Entrevista: Lazer
x Crise Econômica
Na
crise, enquanto os trabalhadores só pensam em não perder o emprego, alguns
patrões consideram que o melhor aproveitamento do tempo livre traz como
consequência, melhor rendimento no trabalho.
Para o sociólogo argentino Jorge Werthein,
representante da Unesco (Órgão ligado à Organização das Nações Unidas – ONU) no
Brasil, em época de desemprego, falar em lazer e tempo livre é problemático.
Nesta entrevista, ele se mostra esperançoso quando declara que “o tempo livre
que decorre do trabalho digno não pode ser visto como condenação ao
desemprego.”
--- O senhor
acredita que os avanços tecnológicos, que teoricamente proporcionam às pessoas
mais tempo fora do trabalho, representam um avanço no aproveitamento do tempo
livre?
Por outro lado, representa avanço, sim,
na medida em que pode ampliar o tempo livre, possibilitando o exercício da
criatividade e da realização pessoal. Por outro lado, só a menor parte da
população trabalhadora se beneficia do tempo livre, o que representa um
problema e uma limitação.
--- Qual
deve ser a orientação para que o tempo livre seja melhor aproveitamento?
Muitos estudiosos proclamam o trabalho
como necessidade humana básica. Nessa perspectiva, o tempo livre é definido
como um modo de recuperar as forças produtivas, ou seja, descansar para poder
produzir. O declínio do emprego, por causa do avanço da ciência e da tecnologia
e dos modelos de desenvolvimento que a gente vê – que concentram decisões
tecnológicas e lucros, começa a abalar os padrões da livre concorrência. E o
tempo livre também pode ser visto como um produto do sistema capitalista, como
objeto de exploração capitalista.
--- De que maneira isso ocorre?
Pela propaganda de valores que tenham
efeitos positivos no aumento da produção e do consumo. Mas é preciso reconhecer
que é parcial, pois não considera a própria luta histórica dos trabalhadores
pela redução da jornada de trabalho. De mais de setenta horas semanais de trabalho
em meados do século passado, a jornada em muitos países já está hoje abaixo de
quarente horas. Essa conquista dos trabalhadores permitiu o desenvolvimento de
uma cultura do lazer. As pessoas comuns passaram a ter acesso a determinados
bens da civilização antes reservados apenas às camadas dominantes da sociedade.

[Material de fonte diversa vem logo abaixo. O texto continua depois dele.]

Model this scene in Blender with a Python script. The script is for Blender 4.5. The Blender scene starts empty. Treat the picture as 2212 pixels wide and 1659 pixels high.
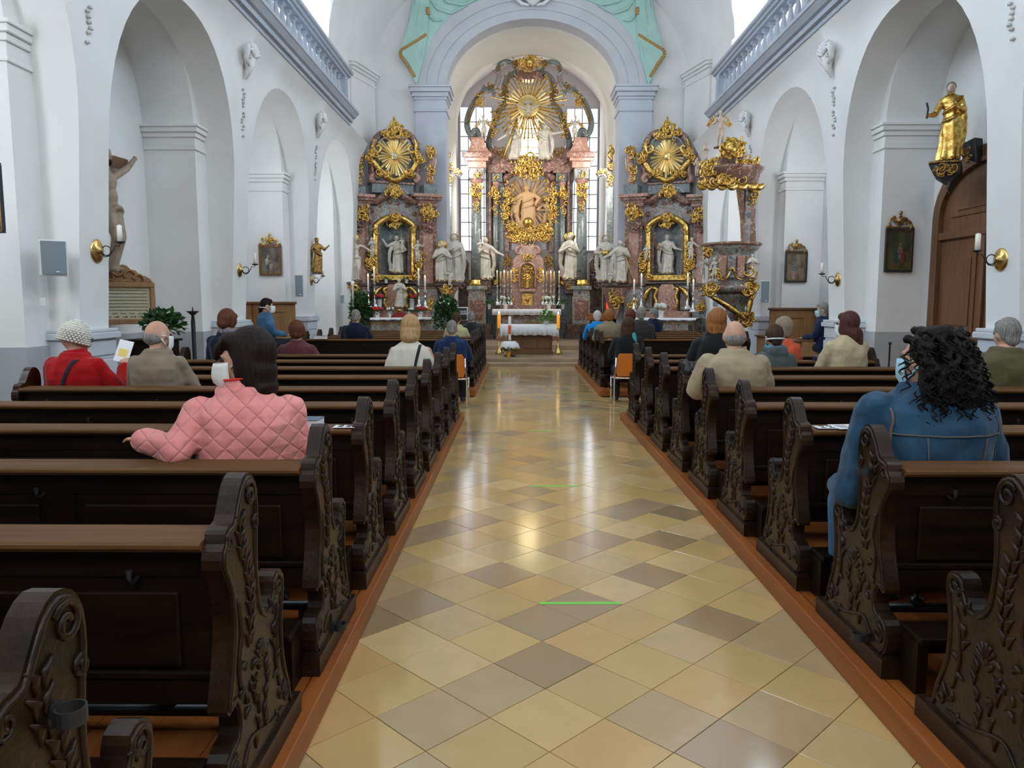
import bpy, math, random
from mathutils import Vector, Matrix
PI = math.pi
sc = bpy.context.scene
COL = sc.collection
# ---------------------------------------------------------------- camera
FPX = 1631.0
cam_d = bpy.data.cameras.new('camera'); cam = bpy.data.objects.new('camera', cam_d); COL.objects.link(cam)
cam_d.sensor_width = 36; cam_d.lens = FPX / 2212 * 36; cam_d.clip_end = 200; cam_d.clip_start = .05
CAM = Vector((0, 0, 1.55)); cam.location = CAM
cam.rotation_euler = (math.radians(90 - 6.12), 0, math.radians(.56))
sc.camera = cam
cam_m = cam.rotation_euler.to_matrix()
# ---------------------------------------------------------------- world and exposure
w = bpy.data.worlds.new('world'); sc.world = w; w.use_nodes = True
bg = w.node_tree.nodes['Background']; bg.inputs[0].default_value = (.75, .87, 1, 1); bg.inputs[1].default_value = 1.6
sc.view_settings.view_transform = 'Standard'; sc.view_settings.look = 'None'
sc.view_settings.gamma = 1; sc.view_settings.exposure = 0.84; sc.view_settings.use_curve_mapping = False
try:
    sc.cycles.use_denoising = True; sc.cycles.max_bounces = 7; sc.cycles.diffuse_bounces = 4
    sc.cycles.glossy_bounces = 3; sc.cycles.transmission_bounces = 4; sc.cycles.transparent_max_bounces = 6
    sc.cycles.sample_clamp_indirect = 4; sc.cycles.caustics_reflective = False; sc.cycles.caustics_refractive = False
except Exception: pass
def area(name, loc, target, sx, sy, power, col=(.86, .93, 1)):
    l = bpy.data.lights.new(name, 'AREA'); l.shape = 'RECTANGLE'; l.size = sx; l.size_y = sy; l.energy = power; l.color = col
    o = bpy.data.objects.new(name, l); COL.objects.link(o); o.location = loc
    o.rotation_euler = (Vector(target) - Vector(loc)).to_track_quat('-Z', 'Y').to_euler()
    return o
# daylight at gallery and chapel windows; added fill lamps in chancel, nave end, west
WG = 150
for yy in (-1.5, 2.6, 6.8, 11.0, 15.2):
    area('gallery_window_light', (-5.35, yy, 8.0), (-1.0, yy, 5.0), 1.9, 2.4, WG * 1.12, (.69, .85, 1))
    area('gallery_window_light', (5.9, yy, 8.0), (1.5, yy, 5.0), 1.9, 2.4, WG * .90, (.69, .85, 1))
area('chapel_window_light', (-5.40, 12.75, 3.5), (-4, 14.6, 3.0), .5, 1.8, 60)
area('chapel_window_light', (-5.40, 17.0, 3.5), (-4, 19.2, 3.0), .5, 1.8, 60)
area('chapel_window_light', (-5.40, 4.6, 3.3), (-4, 6.6, 2.8), .6, 1.8, 34)
area('chapel_window_light', (5.95, 12.75, 3.5), (4.6, 14.6, 3.0), .5, 1.8, 60)
area('chapel_window_light', (5.95, 17.0, 3.5), (4.6, 19.2, 3.0), .5, 1.8, 60)
area('chancel_fill_light', (-2.2, 24.6, 5.6), (1, 26.0, 4.0), 1.0, 2.6, 85, (1, .97, .92))  # added lamps to light the altars, no side windows built here
area('chancel_fill_light', (3.0, 24.6, 5.6), (-.3, 26.0, 4.0), 1.0, 2.6, 85, (1, .97, .92))
area('nave_end_fill_light', (-5.35, 17.95, 8.0), (-1, 17.95, 7.0), 1.2, 2.4, 50)  # added fill lamps, a window pair was put in around them
area('nave_end_fill_light', (5.9, 17.95, 8.0), (1.5, 17.95, 7.0), 1.2, 2.4, 50)
area('west_fill_light', (.3, -3.6, 6.6), (.3, 12, 4), 2.6, 2.2, 110, (1, .95, .88))  # added warm lamp behind the camera, the rear wall has no window
# ---------------------------------------------------------------- helpers
def ray(px, py):
    return (cam_m @ Vector(((px - 1106) / FPX, (829.5 - py) / FPX, -1)))
class Frame:
    """a vertical reference plane through (x0,y0) turned by phi; local x along it, y away from the viewer, z up"""
    def __init__(s, x0, y0, phi=0, z0=0):
        s.o = Vector((x0, y0, z0)); s.phi = phi
        s.m = Matrix.Translation(s.o) @ Matrix.Rotation(phi, 4, 'Z'); s.i = s.m.inverted()
        s.c = s.i @ CAM
    def uv(s, px, py, d=0):
        r = (s.i.to_3x3() @ ray(px, py)); t = (d - s.c.y) / r.y
        q = s.c + r * t
        return q.x, q.z
    def u(s, px, d=0, py=560): return s.uv(px, py, d)[0]
    def z(s, py, d=0, px=1143): return s.uv(px, py, d)[1]
W0 = Frame(0, 0)
def at(px, py, Y): return Vector((W0.uv(px, py, Y)[0], Y, W0.uv(px, py, Y)[1]))
def XY(px, Y, z=1.0):
    """world x of image column px at distance Y and height z"""
    f = Y * math.cos(math.radians(6.12)) - (z - 1.55) * math.sin(math.radians(6.12))
    return (px - 1122) / FPX * f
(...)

Ao mesmo tempo, surgiram inúmeras instituições sociais promotoras do lazer que
imprimiram uma dimensão cultural ao tempo livre. Mas essa dimensão do lazer
começa a sofrer os primeiros reveses, pois o processo de globalização aumenta
sua velocidade, os modos de produção mudam e a crise do desemprego aumenta e se
universaliza.
--- Existe
um preconceito que marginaliza o tempo livre como fator negativo para o
desenvolvimento das pessoas. Ainda se relaciona tempo livre com o ócio?
O tempo livre só será negativo na
medida em que se reduzir a uma sociedade de consumo. Quem vê o tempo livre
apenas como ócio esquece-se de que a própria Declaração Universal dos Direitos
do Homem. Toda pessoa tem direito a repouso e lazer, inclusive à limitação
razoável das horas de trabalho e a férias periódicas remuneradas.
--- Por causa das jornadas excessivas
de trabalho, tempo gasto na condução, entre outros fatores, os trabalhadores
não conseguem adquirir crescimento cultural. Como corrigir essa defasagem?
O crescimento cultural dos excluídos
representa um dos maiores desafios do nosso tempo. Só uma nova ética das
relações internacionais, que permita a redução das desigualdades entre os
povos, poderá viabilizar o retorno da dimensão humana do desenvolvimento.
--- Como a Unesco interpreta a questão
do lazer; do trabalho e do tempo livre? O mundo atual mostra preocupação com
essas questões?
A Unesco luta incessantemente em várias
frentes para que os direitos humanos sejam respeitados. Luta por um direito que
tenha compromisso com a ética e não com a futilidade e a vida sem sentido,
banalizada.
Todos os compromissos da Unesco têm
algum tipo de relação com o problema do desemprego e do tempo livre. Educação,
ciência, cultura, direitos humanos, tudo isso envolve, de alguma maneira, a
questão do trabalho e do lazer. Todo o esforço da Unesco, desde quando foi
criada, logo após a Segunda Guerra Mundial, tem sido no sentido de promover a
paz e a justiça social por meio de diversas formas de intercâmbio científico e
cultural e compromissos públicos entre seus Estados-membros.